Over the next four decades Hydro developed the Queenston-Chippawa project on the Niagara River (later named Sir Adam Beck Niagara Generating Station No. 1), Beck 2, the St. Lawrence Power Project and numerous other hydraulic power stations throughout the province. By the end of the 1950s, Hydro turned to coal-fired thermal stations to meet the continually expanding demand for electricity. Since 1971, when the first Pickering reactor came into service, nuclear plants have become the workhorses of the system.

For most of this century Hydro has been one of the foundations of the Ontario economy, providing reliable, low cost electricity to the province. As we prepare for the next century, the new challenges of a rapidly changing world confront both the province and the utility.
 

The mission of Ontario Hydro is to help Ontario become the most energy efficient and competitive economy in the world and a leading example of sustainable development.

1992 marked the beginning of a new era for Ontario Hydro. The corporation had already created an Environment Division and set itself a corporate goal of being in the vanguard of environmental protection. It had embarked on an extensive energy efficiency program. And it had established an Aboriginal and Northern Affairs Branch to address long-standing issues.

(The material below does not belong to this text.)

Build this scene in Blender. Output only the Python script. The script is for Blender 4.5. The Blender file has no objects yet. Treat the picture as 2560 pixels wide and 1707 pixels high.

But these improvements had been grafted onto a corporate structure whose foundation was laid in a less complicated, more predictable and distant past. The corporation is being fundamentally re-fashioned to meet the dramatically different needs of the 21st century: to make it more business-like, more open, more flexible, more sensitive to customer expectations and more competitive.

As an energy service company Ontario Hydro is expanding and diversifying programs to help customers in all sectors get more value for their energy dollar. Ontario Hydro is building new partnerships with industry, government and customers to help Ontario benefit from energy efficiency and renewable technologies. Hydro is also committed to helping Ontario become a world leader in energy efficiency, competitiveness and sustainable development.

In June 1992, the United Nations Earth Summit in Rio de Janeiro produced a historic international accord called Agenda 21 — an action plan that recognises the right of human beings and nations to pursue economic development while respecting the environmental needs of present and future generations. It is a blueprint for sustainable development.

The challenge the Earth Summit set before the world is to transform Agenda 21 into reality in the years and century ahead. If future generations are to have opportunity and fulfilment, it is the responsibility of organizations like Ontario Hydro to lead the way by becoming models of efficiency and environmental preservation to the world.

The people of Ontario Hydro accept that challenge.